In Red Gold, Jennifer E. Telesca discusses the role of ICCAT in the disappearance of the giant bluefin tuna
On Monday, September 21st at 16:00 CET, Jennifer Telesca, Assistant Professor of environmental justice at the Pratt Institute (USA), presented her new book Red Gold: The Managed Extinction of the Giant Bluefin Tuna (University of Minnesota Press, 2020) in our Greenhouse online environmental humanities book talk series.
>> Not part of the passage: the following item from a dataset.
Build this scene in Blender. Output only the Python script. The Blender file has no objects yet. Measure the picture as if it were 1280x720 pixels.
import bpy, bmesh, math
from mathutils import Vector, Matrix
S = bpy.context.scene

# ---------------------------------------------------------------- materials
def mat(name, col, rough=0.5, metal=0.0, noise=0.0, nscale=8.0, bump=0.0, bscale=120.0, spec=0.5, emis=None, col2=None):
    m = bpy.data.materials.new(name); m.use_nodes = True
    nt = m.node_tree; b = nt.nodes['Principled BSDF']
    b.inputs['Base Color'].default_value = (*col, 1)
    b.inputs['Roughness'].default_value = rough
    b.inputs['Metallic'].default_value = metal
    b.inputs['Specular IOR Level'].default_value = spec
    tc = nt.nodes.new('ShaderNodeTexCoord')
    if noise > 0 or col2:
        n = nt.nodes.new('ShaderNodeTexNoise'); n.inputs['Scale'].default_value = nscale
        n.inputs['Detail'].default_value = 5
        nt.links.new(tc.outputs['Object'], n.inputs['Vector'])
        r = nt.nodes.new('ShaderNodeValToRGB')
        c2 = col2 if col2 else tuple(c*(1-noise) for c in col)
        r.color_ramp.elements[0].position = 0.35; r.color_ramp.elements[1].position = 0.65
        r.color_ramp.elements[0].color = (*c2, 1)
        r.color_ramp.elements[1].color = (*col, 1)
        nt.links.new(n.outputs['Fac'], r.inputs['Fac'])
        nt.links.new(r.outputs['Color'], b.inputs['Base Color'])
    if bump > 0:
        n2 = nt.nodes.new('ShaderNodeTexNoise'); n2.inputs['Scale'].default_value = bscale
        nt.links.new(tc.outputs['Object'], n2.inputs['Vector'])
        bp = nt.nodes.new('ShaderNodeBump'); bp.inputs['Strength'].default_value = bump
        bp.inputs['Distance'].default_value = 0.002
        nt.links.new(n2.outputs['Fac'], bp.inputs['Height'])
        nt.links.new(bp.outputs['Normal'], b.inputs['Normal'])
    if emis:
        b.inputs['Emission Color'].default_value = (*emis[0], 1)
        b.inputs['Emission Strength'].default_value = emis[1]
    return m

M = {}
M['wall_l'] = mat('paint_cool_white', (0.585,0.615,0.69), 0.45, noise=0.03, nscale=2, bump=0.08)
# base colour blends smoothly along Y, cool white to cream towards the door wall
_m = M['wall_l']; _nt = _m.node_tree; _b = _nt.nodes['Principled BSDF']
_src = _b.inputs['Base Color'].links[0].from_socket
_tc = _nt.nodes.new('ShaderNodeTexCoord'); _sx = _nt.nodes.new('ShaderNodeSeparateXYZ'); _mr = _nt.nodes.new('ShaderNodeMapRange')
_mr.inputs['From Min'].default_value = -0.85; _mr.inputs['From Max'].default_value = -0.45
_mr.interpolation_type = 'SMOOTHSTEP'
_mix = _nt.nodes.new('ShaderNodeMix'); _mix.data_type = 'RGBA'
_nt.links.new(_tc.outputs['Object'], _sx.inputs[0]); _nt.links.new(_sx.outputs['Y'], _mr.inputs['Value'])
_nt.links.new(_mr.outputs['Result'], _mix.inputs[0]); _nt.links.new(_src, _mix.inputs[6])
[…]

The International Commission for the Conservation of Atlantic Tunas (ICCAT) is the world’s foremost organization for managing and conserving tunas, seabirds, turtles, and sharks traversing international waters. Founded by treaty in 1969, ICCAT stewards what has become under its tenure one of the planet’s most prominent endangered fish: the Atlantic bluefin tuna. Called “red gold” by industry insiders for the exorbitant price her ruby-colored flesh commands in the sushi economy, the giant bluefin tuna has crashed in size and number under ICCAT’s custodianship. With regulations to conserve these sea creatures in place for half a century, why have so many big bluefin tuna vanished from the Atlantic?
In Red Gold, Jennifer E. Telesca offers unparalleled access to ICCAT to show that the institution has faithfully executed the task assigned it by international law: to fish as hard as possible to grow national economies. ICCAT manages the bluefin not to protect them but to secure export markets for commodity empires—and, as a result, has become complicit in their extermination.